Josh Broadwell Wants You To Celebrate Your Wins, Especially When You Don't Feel Like It | Winter Spectacular 2021
It’s an unmatched feeling, when you see a piece you’ve poured so much into finally go live. The pride, the excitement. This is why you write and maybe, just maybe, you’re actually quite good at it.
Five minutes later, you see another writer drop what would have been your dream feature - on a major publication. Your masterpiece sits alone, with one like on Twitter and a dozen impressions at best.
With your bubble burst, you think to yourself that one day you’ll do something worthwhile.
The thing is, you’re wrong. Not because you won’t do something worthwhile, but because you already have - whether people recognize it or not. If you’re going to be a writer, it’s essential that you recognise that and learn how to celebrate yourself.
Great expectations are also harmful expectations
I spent my college and university years studying history, a field that demands a lot without much consideration of everything else. If you wanted your work and, by extension, yourself to be worthwhile - you had to submit the best, most interesting and competitive work you could. One professor even went so far as to tell me there was literally no point in doing my degree if I didn’t pursue a PhD, and for that I’d need good grades and a body of original research.
I graduated at the top of my class - but no one cared. Being broke meant I couldn’t travel the world for original research and meant a PhD program was out of the question.

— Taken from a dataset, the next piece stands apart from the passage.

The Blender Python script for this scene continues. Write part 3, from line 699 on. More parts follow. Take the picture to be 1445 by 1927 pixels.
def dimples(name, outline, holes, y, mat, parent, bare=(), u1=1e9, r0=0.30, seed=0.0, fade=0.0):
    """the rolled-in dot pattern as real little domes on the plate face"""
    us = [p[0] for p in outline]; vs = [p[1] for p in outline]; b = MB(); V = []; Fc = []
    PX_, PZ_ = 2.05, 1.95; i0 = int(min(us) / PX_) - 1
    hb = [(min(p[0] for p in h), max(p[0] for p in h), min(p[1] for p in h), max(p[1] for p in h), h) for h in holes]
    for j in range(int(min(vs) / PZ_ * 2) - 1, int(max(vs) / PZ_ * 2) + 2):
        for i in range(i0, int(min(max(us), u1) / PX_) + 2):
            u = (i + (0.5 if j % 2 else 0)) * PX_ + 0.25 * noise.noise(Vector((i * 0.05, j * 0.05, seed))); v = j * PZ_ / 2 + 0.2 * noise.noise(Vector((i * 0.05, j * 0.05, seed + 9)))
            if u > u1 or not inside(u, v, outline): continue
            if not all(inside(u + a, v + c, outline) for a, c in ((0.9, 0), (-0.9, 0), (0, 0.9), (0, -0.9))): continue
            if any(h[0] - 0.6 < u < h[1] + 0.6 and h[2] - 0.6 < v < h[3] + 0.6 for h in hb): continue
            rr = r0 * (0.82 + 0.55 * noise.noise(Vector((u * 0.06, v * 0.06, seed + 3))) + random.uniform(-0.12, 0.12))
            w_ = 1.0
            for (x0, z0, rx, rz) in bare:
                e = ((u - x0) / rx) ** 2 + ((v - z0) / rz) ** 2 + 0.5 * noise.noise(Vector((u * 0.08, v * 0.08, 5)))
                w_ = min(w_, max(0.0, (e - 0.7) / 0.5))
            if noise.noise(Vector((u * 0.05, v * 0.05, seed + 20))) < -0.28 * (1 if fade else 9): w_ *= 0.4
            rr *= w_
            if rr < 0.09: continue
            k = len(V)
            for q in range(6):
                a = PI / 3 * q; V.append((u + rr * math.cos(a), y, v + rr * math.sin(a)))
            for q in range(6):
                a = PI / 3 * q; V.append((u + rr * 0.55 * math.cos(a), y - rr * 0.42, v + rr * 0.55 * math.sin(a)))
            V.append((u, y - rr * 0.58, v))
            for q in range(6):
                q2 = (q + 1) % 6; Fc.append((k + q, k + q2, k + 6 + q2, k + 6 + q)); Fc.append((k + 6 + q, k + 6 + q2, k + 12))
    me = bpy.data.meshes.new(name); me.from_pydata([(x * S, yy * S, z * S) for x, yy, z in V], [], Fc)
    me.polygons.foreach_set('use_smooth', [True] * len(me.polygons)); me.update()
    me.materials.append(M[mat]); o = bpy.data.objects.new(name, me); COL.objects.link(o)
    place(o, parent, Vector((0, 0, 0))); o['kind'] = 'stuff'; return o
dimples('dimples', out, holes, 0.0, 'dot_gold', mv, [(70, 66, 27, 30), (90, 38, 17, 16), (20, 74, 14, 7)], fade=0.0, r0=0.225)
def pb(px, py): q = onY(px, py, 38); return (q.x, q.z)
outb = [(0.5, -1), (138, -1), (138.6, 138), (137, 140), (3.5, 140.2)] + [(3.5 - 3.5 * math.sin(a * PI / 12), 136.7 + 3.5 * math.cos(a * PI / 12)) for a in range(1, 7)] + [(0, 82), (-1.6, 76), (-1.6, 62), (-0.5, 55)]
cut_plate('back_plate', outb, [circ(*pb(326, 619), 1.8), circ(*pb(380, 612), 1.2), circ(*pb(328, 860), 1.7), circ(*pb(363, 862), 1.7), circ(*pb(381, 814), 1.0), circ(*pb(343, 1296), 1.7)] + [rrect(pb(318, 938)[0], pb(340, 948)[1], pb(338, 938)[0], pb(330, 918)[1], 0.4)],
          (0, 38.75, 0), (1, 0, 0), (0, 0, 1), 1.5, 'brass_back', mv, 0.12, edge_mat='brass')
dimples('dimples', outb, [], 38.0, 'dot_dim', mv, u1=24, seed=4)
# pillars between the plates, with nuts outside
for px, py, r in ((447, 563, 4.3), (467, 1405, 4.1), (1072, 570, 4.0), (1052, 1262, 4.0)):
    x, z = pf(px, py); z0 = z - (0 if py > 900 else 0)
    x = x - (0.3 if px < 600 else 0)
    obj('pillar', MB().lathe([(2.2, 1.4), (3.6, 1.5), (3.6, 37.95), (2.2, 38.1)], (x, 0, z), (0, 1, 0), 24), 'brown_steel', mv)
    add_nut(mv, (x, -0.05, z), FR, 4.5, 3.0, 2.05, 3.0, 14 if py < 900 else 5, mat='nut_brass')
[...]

To make matters worse, my professors refused to help when I asked how to transition into a non-academic field using the skills I’d gained. Meanwhile, my peers moved forward, got funding for their research, and began to work on projects deemed ‘significant’ to the field.
So there I was with three years of wasted work and an unshakable - feeling I’d been left behind. It’s a feeling that followed me into games. Surely, I would be left behind again if I didn’t do big things all the time. It didn’t have to be that way, but it was for a long time — and I was miserable.

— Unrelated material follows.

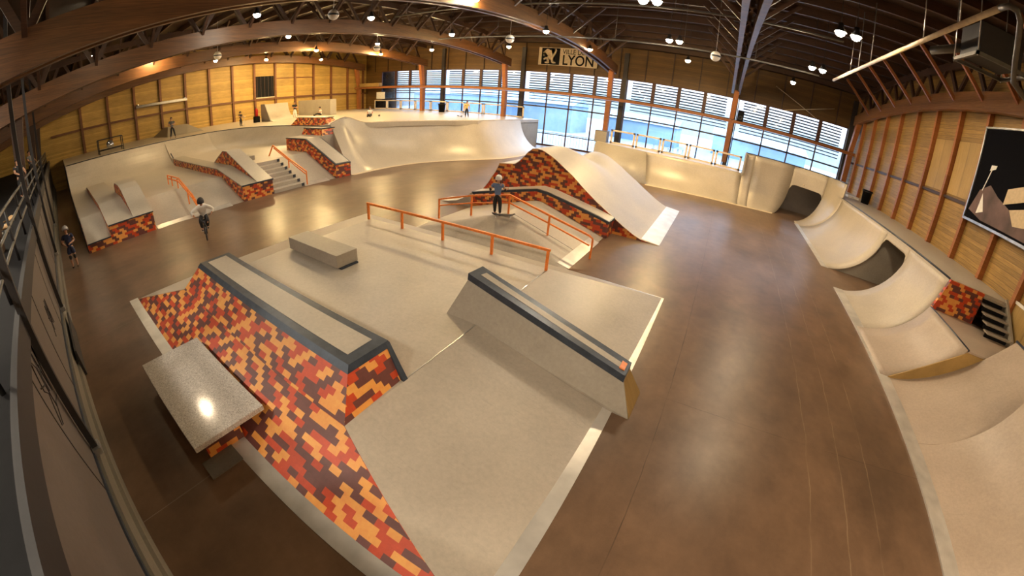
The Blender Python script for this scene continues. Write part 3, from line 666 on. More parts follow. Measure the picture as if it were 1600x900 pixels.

Comparison is the bane of existence
Someone might have told you at some point in your life that you shouldn’t compare yourself to others. If they haven’t, I’m telling you now - even though it’s not always easy to take to heart.

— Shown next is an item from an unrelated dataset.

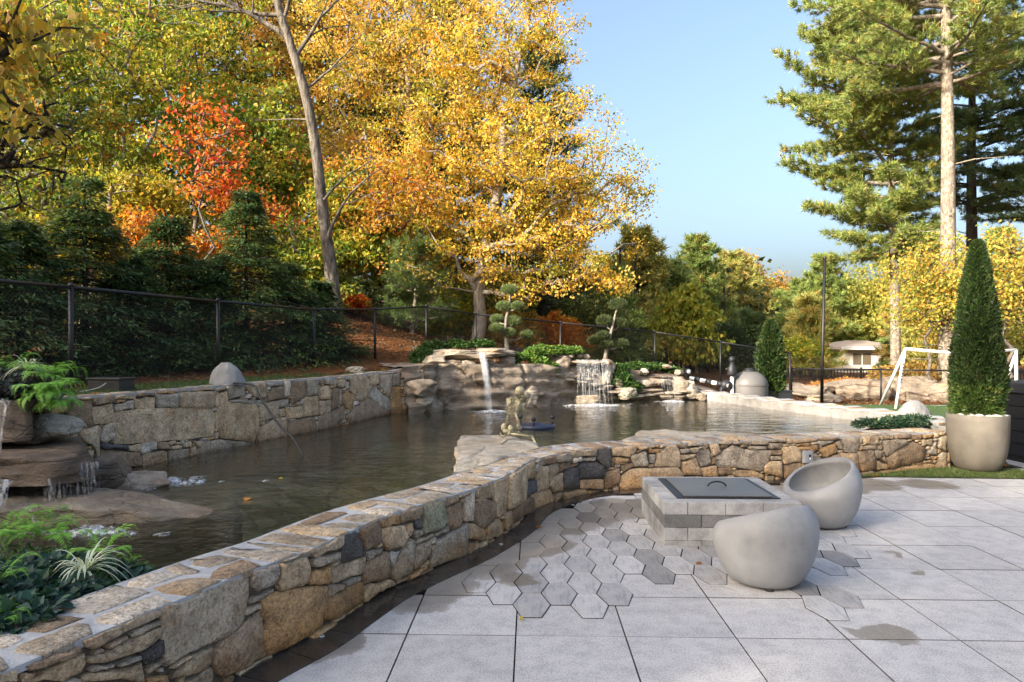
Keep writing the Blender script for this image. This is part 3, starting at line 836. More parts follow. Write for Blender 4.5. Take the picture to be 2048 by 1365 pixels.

This freelancer comes from seemingly nowhere, lands bylines in all the major publications, and takes up an editor role within a year of starting. That one speaks to the most interesting people and always tells insightful stories, while another seems to pull important angles from even the smallest scene. You know this because you read their work… They seem to put something new and interesting out on a daily basis, while you don’t even know what to write about.
The thing is, you don’t know what their circumstances are. I made a post celebrating several new bylines I landed this year — but what I didn’t say is it took me three years to get there, including interning for free (don’t do that by the way), not writing for a while, and generally having no clue what to do.
You’ll see a colleague’s triumphs and rarely hear about how many failed pitches it took to get there. They’ll post about landing an impressive interview, but never mention the privilege, connections, or even years of behind-the-scenes work that made it possible.
Put it in perspective and celebrate everything
The context around what you achieve is more important than how much you do or how flashy it is. Getting a major byline is something worth celebrating — but so is writing a pitch that gets rejected. Literally, everything you do helps you grow as a writer and it’s the small things that always seem to go unseen.
It's little comfort when it seems like everyone else is succeeding, but looking at your work relative to your circumstances makes a significant difference. A failed pitch is still worth celebrating. Not only did you conceptualise an idea, but you gained experience in how to articulate it. Any published piece is worth celebrating, whether it’s your first on Polygon or a blog post that’s the only thing you’ve written all year.
The biggest wins are often the ones people don’t even see. For most of my late teens and early 20s, I was a co-caregiver for my grandparents who both had dementia. It meant losing connection with my friends and eventually the outside world in general, aside from doctors and nursing home staff, to the point where I developed intense social anxiety. My biggest win of this year isn’t reviewing a big game or getting new bylines. It’s having finally joined a few Discord servers and trying to chime in daily, despite how difficult it was to do at first.
That’s because, literally, everything you do helps you grow as a person and a writer. Focusing on that growth instead of what you wish you did or think you should be doing means you can take greater pleasure in victories of all sizes. It’s a healthier way to live, and frankly, you deserve that kindness to yourself.